• YOUR INSTRUCTIONS: What is needed is an exact repeat of the lines from the line containing "Keep writing the" through the final line of the entries below, and nothing else.

***** RAW DATA *****

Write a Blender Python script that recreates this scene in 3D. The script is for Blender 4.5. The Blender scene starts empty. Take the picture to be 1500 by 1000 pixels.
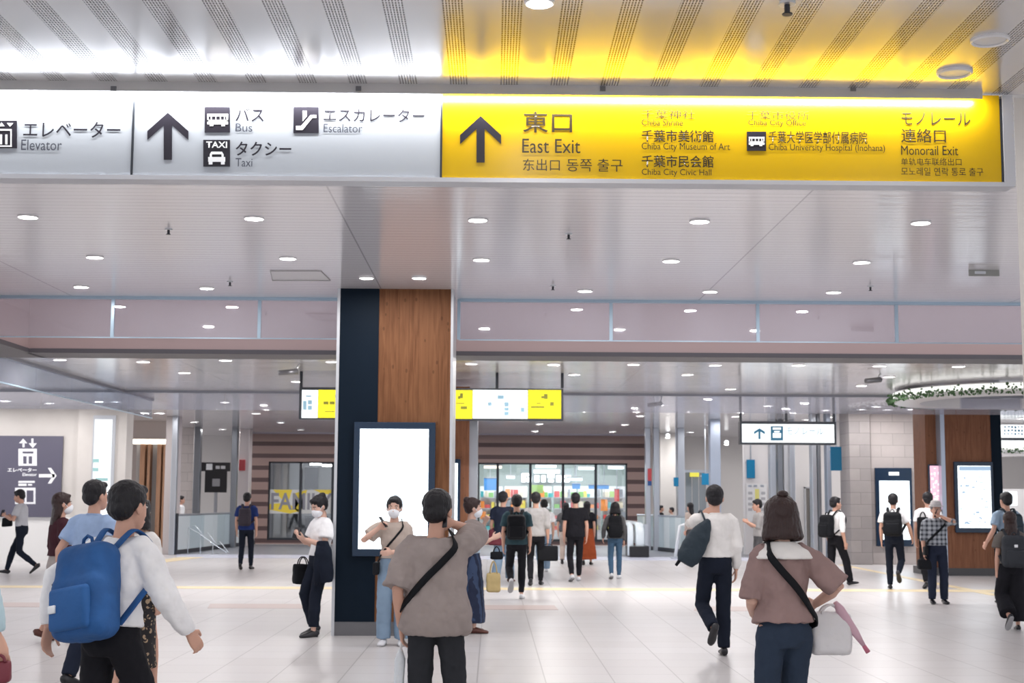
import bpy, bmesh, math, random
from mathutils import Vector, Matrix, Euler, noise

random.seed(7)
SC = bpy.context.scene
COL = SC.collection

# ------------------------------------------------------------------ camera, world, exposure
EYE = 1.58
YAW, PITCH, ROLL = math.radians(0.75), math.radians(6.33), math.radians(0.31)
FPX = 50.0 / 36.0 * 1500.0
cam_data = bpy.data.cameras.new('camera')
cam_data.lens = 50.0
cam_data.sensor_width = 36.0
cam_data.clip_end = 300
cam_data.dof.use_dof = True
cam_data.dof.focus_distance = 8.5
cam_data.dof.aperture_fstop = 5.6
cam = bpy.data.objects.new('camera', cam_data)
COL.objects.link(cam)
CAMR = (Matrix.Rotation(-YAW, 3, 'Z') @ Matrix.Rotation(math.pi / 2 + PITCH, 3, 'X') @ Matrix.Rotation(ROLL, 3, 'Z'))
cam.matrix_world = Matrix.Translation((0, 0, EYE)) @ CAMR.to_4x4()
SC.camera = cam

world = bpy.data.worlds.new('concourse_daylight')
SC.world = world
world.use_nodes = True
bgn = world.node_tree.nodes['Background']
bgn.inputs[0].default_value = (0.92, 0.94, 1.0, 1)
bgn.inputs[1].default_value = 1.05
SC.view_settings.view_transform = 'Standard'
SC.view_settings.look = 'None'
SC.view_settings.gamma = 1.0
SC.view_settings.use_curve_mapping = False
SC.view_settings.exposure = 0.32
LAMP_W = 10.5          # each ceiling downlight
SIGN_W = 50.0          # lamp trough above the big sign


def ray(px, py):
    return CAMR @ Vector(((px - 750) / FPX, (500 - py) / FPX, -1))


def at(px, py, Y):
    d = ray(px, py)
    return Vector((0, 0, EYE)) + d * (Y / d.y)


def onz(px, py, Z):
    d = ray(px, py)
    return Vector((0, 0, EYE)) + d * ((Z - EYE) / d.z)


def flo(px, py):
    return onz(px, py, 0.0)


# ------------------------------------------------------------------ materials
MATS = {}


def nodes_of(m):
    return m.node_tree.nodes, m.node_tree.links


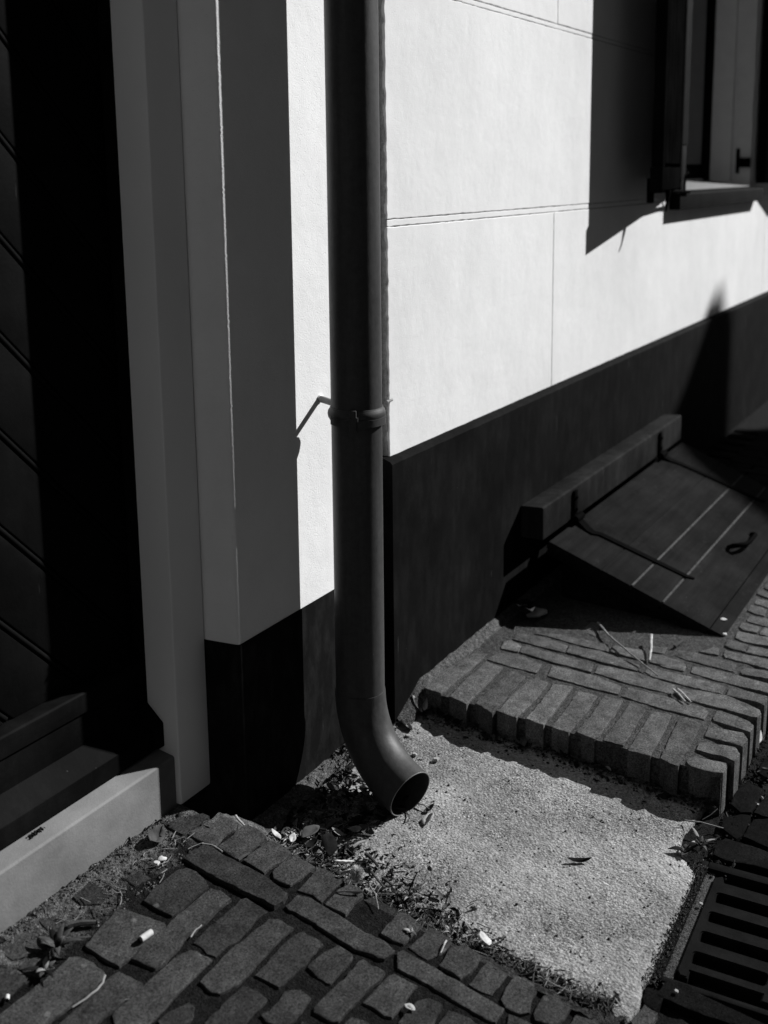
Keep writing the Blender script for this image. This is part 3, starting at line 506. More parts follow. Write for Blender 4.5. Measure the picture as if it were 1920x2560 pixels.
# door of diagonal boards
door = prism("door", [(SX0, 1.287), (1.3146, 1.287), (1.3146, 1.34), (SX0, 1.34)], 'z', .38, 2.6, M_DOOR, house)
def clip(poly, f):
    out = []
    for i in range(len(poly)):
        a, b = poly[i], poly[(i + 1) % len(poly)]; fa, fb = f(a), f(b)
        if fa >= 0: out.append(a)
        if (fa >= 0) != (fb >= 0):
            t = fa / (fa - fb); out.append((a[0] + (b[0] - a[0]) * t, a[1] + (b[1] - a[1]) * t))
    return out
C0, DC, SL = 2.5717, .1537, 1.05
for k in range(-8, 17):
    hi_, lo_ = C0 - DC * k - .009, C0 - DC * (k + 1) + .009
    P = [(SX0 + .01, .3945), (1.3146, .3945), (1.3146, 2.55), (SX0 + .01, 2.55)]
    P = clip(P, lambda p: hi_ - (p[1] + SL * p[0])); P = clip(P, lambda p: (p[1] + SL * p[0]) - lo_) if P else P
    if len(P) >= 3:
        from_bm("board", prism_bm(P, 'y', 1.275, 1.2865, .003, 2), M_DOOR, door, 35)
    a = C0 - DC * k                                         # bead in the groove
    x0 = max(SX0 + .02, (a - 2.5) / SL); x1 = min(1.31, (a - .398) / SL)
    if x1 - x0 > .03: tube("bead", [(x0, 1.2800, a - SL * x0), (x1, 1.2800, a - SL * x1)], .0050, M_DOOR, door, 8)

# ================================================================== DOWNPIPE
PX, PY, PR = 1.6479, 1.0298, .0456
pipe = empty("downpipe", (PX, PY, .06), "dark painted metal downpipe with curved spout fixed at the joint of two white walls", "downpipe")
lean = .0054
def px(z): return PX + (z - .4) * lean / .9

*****

• ANSWER:
Keep writing the Blender script for this image. This is part 3, starting at line 506. More parts follow. Write for Blender 4.5. Measure the picture as if it were 1920x2560 pixels.
# door of diagonal boards
door = prism("door", [(SX0, 1.287), (1.3146, 1.287), (1.3146, 1.34), (SX0, 1.34)], 'z', .38, 2.6, M_DOOR, house)
def clip(poly, f):
    out = []
    for i in range(len(poly)):
        a, b = poly[i], poly[(i + 1) % len(poly)]; fa, fb = f(a), f(b)
        if fa >= 0: out.append(a)
        if (fa >= 0) != (fb >= 0):
            t = fa / (fa - fb); out.append((a[0] + (b[0] - a[0]) * t, a[1] + (b[1] - a[1]) * t))
    return out
C0, DC, SL = 2.5717, .1537, 1.05
for k in range(-8, 17):
    hi_, lo_ = C0 - DC * k - .009, C0 - DC * (k + 1) + .009
    P = [(SX0 + .01, .3945), (1.3146, .3945), (1.3146, 2.55), (SX0 + .01, 2.55)]
    P = clip(P, lambda p: hi_ - (p[1] + SL * p[0])); P = clip(P, lambda p: (p[1] + SL * p[0]) - lo_) if P else P
    if len(P) >= 3:
        from_bm("board", prism_bm(P, 'y', 1.275, 1.2865, .003, 2), M_DOOR, door, 35)
    a = C0 - DC * k                                         # bead in the groove
    x0 = max(SX0 + .02, (a - 2.5) / SL); x1 = min(1.31, (a - .398) / SL)
    if x1 - x0 > .03: tube("bead", [(x0, 1.2800, a - SL * x0), (x1, 1.2800, a - SL * x1)], .0050, M_DOOR, door, 8)

# ================================================================== DOWNPIPE
PX, PY, PR = 1.6479, 1.0298, .0456
pipe = empty("downpipe", (PX, PY, .06), "dark painted metal downpipe with curved spout fixed at the joint of two white walls", "downpipe")
lean = .0054
def px(z): return PX + (z - .4) * lean / .9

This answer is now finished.